Luego de bajar al infierno, representado por el barrio de Atarés con sus prostitutas, drogas, robos y asaltos, Conde vuelve al limbo de su existencia (tanto en Vértigo como en La neblina del ayer hay una contrapartida femenina a la mujer ilusión: la mujer terrenal, Midges y Tamara).

En su magistral crónica sobre Vértigo, Cabrera Infante señalaba que la primera parte de la película hace creer al espectador en lo sobrenatural, mientras que en la segunda se presenta el mundo natural del misterio policíaco. Pero cuando Hitchcock se adentra en la realidad es cuando el filme resulta más perturbador, ya que la locura es el amor que perdura más allá de la muerte.

A mitad de la cinta, el director hace una revelación con la intención de terminar con el asunto policial y quedarse con el tema pasional; "desde aquí se presiente que el verdadero misterio no es saber quién mató a quién, sino quién es quién", dice G. Caín.

Los males de ambos

En La neblina del ayer, Padura traza un camino contrario. También el libro está dividido en dos partes —ambas caras del único disco sencillo que grabó Violeta del Río— y al terminar la primera sabemos quién es quién y sólo nos queda conocer quién mató a quién, algo que se intuye casi desde el comienzo.

La trama policial sirve además para definir lo que podría considerarse el punto de vista político del autor: no idealizar ni el presente ni el pasado, mostrar los males de ambos. Pero las injusticias del ayer no son utilizadas como una justificación del caos actual. Todo lo contrario. Las ruinas de hoy hacen que palidezca la decadencia del ayer.

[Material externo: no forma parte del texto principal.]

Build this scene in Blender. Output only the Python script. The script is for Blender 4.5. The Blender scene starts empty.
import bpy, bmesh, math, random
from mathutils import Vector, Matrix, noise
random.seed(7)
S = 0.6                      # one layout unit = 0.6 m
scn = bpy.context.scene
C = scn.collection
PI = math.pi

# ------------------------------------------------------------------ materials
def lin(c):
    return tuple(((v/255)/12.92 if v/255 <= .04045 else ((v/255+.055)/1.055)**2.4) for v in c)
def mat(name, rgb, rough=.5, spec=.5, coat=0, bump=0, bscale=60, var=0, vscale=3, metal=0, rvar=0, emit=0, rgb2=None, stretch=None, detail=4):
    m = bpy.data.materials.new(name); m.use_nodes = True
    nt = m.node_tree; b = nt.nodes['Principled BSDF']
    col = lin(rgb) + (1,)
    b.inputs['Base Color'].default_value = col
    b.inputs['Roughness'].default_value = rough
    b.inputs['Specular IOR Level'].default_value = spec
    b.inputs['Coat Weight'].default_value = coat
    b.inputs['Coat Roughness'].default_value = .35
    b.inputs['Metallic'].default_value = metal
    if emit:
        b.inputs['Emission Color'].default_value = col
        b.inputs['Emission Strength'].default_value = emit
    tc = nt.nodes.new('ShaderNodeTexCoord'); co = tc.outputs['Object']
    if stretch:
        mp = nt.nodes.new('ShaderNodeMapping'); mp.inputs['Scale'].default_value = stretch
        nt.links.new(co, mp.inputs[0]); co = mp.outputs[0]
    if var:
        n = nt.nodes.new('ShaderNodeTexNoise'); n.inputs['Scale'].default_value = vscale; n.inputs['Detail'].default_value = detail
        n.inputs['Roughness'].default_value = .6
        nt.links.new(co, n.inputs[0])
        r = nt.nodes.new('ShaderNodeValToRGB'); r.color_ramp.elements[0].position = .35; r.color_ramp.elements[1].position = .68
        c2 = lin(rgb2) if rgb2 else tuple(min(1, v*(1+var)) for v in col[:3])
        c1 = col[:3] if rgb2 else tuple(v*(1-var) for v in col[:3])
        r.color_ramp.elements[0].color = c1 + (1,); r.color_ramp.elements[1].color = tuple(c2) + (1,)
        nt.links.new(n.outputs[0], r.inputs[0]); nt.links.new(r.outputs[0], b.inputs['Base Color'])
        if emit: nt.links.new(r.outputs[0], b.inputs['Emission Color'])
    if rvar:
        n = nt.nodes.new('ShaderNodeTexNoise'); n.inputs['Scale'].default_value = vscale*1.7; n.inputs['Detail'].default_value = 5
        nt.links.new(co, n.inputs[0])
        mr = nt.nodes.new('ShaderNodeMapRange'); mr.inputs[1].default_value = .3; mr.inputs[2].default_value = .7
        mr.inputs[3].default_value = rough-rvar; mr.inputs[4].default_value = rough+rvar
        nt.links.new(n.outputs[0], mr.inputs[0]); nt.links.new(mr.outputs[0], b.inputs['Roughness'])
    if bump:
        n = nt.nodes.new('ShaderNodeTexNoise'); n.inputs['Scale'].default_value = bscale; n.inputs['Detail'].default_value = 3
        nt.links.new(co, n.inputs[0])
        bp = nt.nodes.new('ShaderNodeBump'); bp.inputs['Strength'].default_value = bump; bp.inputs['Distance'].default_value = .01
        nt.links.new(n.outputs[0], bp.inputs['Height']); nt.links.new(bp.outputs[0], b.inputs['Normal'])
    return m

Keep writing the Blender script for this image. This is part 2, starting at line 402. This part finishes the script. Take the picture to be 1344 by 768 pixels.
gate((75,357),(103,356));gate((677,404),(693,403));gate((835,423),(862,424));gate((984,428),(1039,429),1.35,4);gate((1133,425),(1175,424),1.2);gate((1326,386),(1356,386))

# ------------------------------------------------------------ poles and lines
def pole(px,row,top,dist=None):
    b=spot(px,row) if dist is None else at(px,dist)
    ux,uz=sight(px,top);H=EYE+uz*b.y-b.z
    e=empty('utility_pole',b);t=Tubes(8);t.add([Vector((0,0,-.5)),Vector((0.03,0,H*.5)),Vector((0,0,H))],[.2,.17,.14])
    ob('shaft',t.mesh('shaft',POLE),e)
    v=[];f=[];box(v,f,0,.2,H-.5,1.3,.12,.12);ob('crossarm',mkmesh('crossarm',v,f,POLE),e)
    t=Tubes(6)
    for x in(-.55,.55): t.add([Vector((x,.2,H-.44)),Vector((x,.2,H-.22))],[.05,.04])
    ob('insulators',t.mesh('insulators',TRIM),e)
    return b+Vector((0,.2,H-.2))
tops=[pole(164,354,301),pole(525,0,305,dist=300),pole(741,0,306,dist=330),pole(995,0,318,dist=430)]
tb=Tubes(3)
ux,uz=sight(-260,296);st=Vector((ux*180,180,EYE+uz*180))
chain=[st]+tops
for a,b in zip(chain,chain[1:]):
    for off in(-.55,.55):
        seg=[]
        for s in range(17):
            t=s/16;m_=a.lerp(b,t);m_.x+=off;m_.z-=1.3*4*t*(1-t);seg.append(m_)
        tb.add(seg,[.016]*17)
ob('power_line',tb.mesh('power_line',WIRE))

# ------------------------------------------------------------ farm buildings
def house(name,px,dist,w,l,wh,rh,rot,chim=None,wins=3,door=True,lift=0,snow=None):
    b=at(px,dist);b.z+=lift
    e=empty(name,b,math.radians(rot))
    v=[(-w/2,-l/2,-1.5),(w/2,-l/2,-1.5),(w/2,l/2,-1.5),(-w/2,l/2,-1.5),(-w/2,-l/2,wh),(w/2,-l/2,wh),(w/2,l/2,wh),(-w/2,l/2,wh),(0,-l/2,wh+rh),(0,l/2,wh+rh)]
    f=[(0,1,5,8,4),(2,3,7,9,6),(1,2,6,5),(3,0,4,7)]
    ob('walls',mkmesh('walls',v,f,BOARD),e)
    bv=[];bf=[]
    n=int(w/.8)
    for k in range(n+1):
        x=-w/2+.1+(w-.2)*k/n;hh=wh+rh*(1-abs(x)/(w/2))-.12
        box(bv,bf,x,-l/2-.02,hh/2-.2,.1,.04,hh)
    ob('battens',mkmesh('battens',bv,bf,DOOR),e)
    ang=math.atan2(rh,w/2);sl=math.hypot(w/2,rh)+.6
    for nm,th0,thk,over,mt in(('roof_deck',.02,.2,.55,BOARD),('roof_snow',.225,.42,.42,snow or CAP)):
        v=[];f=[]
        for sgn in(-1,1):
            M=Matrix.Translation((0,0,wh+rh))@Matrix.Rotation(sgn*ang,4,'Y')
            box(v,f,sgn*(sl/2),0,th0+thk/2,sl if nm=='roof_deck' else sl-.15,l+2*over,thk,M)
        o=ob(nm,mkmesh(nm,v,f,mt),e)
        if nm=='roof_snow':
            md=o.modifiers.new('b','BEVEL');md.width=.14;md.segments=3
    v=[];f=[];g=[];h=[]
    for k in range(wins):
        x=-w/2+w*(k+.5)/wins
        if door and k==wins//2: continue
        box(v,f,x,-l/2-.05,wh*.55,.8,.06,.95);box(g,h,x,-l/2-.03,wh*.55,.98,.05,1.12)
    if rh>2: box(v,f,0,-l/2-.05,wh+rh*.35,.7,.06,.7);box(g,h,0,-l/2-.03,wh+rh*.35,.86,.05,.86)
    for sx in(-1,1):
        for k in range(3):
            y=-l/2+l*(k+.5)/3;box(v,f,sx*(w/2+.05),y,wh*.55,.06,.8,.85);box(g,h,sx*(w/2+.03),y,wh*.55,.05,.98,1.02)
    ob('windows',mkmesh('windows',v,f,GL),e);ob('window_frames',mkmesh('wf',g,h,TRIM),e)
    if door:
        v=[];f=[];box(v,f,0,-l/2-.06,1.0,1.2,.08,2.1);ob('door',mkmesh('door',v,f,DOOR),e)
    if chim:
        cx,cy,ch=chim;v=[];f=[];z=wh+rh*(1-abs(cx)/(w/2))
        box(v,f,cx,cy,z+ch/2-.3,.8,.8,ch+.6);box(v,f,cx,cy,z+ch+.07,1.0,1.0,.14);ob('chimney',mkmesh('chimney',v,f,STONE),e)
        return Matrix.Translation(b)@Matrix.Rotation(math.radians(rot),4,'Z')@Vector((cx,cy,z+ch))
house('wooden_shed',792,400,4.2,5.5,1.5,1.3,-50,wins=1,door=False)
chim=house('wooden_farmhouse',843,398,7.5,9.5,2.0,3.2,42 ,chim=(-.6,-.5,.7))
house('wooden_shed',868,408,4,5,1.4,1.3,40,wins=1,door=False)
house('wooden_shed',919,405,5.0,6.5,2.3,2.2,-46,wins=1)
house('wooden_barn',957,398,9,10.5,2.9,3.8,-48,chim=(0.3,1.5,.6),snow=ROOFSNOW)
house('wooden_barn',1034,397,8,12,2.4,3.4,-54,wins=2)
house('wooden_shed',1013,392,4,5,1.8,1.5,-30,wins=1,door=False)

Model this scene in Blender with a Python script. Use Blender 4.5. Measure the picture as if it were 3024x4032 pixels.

Entre estos dos mundos, los personajes que eran niños al triunfo de la revolución son quienes están peor, ya que padecen los rigores de una sociedad que ellos contribuyeron a crear, la cual se ha tornado soportable sólo gracias al alcohol y la amistad.

Yoyi el Palomo, el socio de Conde en el negocio de compra y venta de libros —con veintiocho años, mucho más joven que él—, ingeniero civil devenido en traficante, acepta el nuevo desorden social, y sabe moverse perfectamente en él, que al ex policía le resulta odioso y ajeno. La novela es también el lamento de una generación.

Hombres cercanos a los cincuenta años, en la mayoría de los casos, no conocen la nostalgia, tan sólo el desencanto. No añoran la juventud y pasan el tiempo recordando privaciones y volviendo a escuchar la música que les sirvió de refugio durante los días y años en que cimentaron su amistad en medio de limitaciones y lemas. Poco les queda, salvo sus reuniones.

Lo mejor de La neblina del ayer trasciende los mecanismos de la novela policial —la trama es por lo demás predecible— para mostrarnos la agonía cotidiana de estos seres traicionados, perdidos en un mundo que no logran atrapar y del que tampoco pueden salir.